Summary
- Small-cap stocks allow investors to capitalize on the developments seen in the early stage of an economic cycle.
- Enviva, a specialist in the promotion of sustainable wood bioenergy, reported an increase in net revenue by US$ 36.1 million during Q1 2023.
- TPG is a real estate company that reported US$ 3.8 million of net income attributable to common stockholders during Q1 2023.
In the US, small-cap companies have a market capitalization ranging from US$ 300 million to US$ 2 billion. Here, market capitalization refers to the fair market value of a company’s outstanding shares. These small-cap stocks become attractive to investors during the early stage of an economic cycle.
This refers to the expansion stage, wherein businesses are seeing an upswing. Sometimes, small cap stocks can also be a good investment choice during a recessionary phase. These stocks may help protect against recession.
On that note, here are two-small cap stocks that investors should glance at this earnings season:
Enviva Inc. (NYSE:EVA)
The company specializes in the promotion of sustainable wood bioenergy by producing sustainable wood pellets that are a good alternative to fossil fuels. The company has plants across Virginia, North Carolina, Mississippi, and many other states. However, the company’s customer base spans across the UK, Europe and even Japan.
Enviva reported its results for Q1 2023 on May 3, 2023, showcasing an increase in net revenue by US$ 36.1 million. The company’s net revenue in Q1 2023 was US$ 269.1 million, while that during Q1 2022 was US$ 233 million.
Image Source: © Krish Capital Pty. Ltd.; Data Source: Company Release
However, the company incurred a net loss of US$ 116.9 million. The adjusted EBITDA during the quarter was US$ 3.4 million, lower than its Q1 2022 adjusted EBITDA of US$ 36.6 million.
Despite the slow start to the year, Enviva expects to deliver an adjusted EBITDA ranging from US$ 200 million to US$ 250 million during 2023.

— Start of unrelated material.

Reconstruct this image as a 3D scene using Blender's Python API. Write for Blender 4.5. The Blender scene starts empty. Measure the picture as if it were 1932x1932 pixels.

TPG RE Finance Trust, Inc. (NYSE:TRTX)
TPG is a real estate company that acquires, manages commercial mortgage loans and other commercial real estate-related debt instruments. The company primarily focuses on acquiring floating rate first mortgage loans. These loans are secured by commercial real estate properties that have the potential of value creation.
For the first quarter of 2023, the company reported US$ 3.8 million of net income attributable to common stockholders. This equaled US$ 0.05 per common share. During the Q1 2023 result announcement, TPG also announced a cash dividend of US$ 0.24 per share of common stock.
Image Source: © Krish Capital Pty. Ltd.; Data Source: Company Release
TPG also received a loan repayment of US$227.8 million during the quarter and ended the period with US$ 662.6 million of total liquidity.